* _Task instructions_
Each entry should be quoted word for word, including every mark of punctuation.

* _Dataset extract_
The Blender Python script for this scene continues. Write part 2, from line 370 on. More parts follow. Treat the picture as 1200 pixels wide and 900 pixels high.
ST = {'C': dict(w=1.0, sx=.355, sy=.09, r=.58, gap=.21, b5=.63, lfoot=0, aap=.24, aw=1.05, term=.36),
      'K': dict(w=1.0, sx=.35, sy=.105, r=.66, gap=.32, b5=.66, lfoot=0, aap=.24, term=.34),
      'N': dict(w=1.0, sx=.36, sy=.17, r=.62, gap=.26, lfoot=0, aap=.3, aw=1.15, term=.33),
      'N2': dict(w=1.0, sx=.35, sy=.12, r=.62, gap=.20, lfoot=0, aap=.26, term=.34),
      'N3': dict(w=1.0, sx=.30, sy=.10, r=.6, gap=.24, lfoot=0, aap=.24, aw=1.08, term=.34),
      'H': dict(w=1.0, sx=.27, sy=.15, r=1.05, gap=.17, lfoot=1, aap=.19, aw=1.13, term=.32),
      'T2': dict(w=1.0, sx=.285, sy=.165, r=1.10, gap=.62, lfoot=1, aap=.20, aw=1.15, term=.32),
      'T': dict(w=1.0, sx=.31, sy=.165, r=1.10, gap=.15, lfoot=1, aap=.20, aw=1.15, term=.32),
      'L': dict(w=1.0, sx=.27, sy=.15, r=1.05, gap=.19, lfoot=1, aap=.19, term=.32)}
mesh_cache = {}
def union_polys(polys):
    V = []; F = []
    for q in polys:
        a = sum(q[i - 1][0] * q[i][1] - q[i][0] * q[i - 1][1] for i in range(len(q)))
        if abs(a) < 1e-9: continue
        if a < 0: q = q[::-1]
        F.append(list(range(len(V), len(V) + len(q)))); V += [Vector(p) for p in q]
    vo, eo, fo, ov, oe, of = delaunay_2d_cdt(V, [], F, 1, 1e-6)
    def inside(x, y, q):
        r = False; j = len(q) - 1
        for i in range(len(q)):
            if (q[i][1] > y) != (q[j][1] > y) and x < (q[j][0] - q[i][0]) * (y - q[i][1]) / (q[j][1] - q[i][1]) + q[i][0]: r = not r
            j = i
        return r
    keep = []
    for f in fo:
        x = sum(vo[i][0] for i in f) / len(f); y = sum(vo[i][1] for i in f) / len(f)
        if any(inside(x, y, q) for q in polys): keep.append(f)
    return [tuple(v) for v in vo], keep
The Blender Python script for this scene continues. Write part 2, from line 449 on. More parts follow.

* _Answer to the task_
The Blender Python script for this scene continues. Write part 2, from line 370 on. More parts follow. Treat the picture as 1200 pixels wide and 900 pixels high.
ST = {'C': dict(w=1.0, sx=.355, sy=.09, r=.58, gap=.21, b5=.63, lfoot=0, aap=.24, aw=1.05, term=.36),
      'K': dict(w=1.0, sx=.35, sy=.105, r=.66, gap=.32, b5=.66, lfoot=0, aap=.24, term=.34),
      'N': dict(w=1.0, sx=.36, sy=.17, r=.62, gap=.26, lfoot=0, aap=.3, aw=1.15, term=.33),
      'N2': dict(w=1.0, sx=.35, sy=.12, r=.62, gap=.20, lfoot=0, aap=.26, term=.34),
      'N3': dict(w=1.0, sx=.30, sy=.10, r=.6, gap=.24, lfoot=0, aap=.24, aw=1.08, term=.34),
      'H': dict(w=1.0, sx=.27, sy=.15, r=1.05, gap=.17, lfoot=1, aap=.19, aw=1.13, term=.32),
      'T2': dict(w=1.0, sx=.285, sy=.165, r=1.10, gap=.62, lfoot=1, aap=.20, aw=1.15, term=.32),
      'T': dict(w=1.0, sx=.31, sy=.165, r=1.10, gap=.15, lfoot=1, aap=.20, aw=1.15, term=.32),
      'L': dict(w=1.0, sx=.27, sy=.15, r=1.05, gap=.19, lfoot=1, aap=.19, term=.32)}
mesh_cache = {}
def union_polys(polys):
    V = []; F = []
    for q in polys:
        a = sum(q[i - 1][0] * q[i][1] - q[i][0] * q[i - 1][1] for i in range(len(q)))
        if abs(a) < 1e-9: continue
        if a < 0: q = q[::-1]
        F.append(list(range(len(V), len(V) + len(q)))); V += [Vector(p) for p in q]
    vo, eo, fo, ov, oe, of = delaunay_2d_cdt(V, [], F, 1, 1e-6)
    def inside(x, y, q):
        r = False; j = len(q) - 1
        for i in range(len(q)):
            if (q[i][1] > y) != (q[j][1] > y) and x < (q[j][0] - q[i][0]) * (y - q[i][1]) / (q[j][1] - q[i][1]) + q[i][0]: r = not r
            j = i
        return r
    keep = []
    for f in fo:
        x = sum(vo[i][0] for i in f) / len(f); y = sum(vo[i][1] for i in f) / len(f)
        if any(inside(x, y, q) for q in polys): keep.append(f)
    return [tuple(v) for v in vo], keep
The Blender Python script for this scene continues. Write part 2, from line 449 on. More parts follow.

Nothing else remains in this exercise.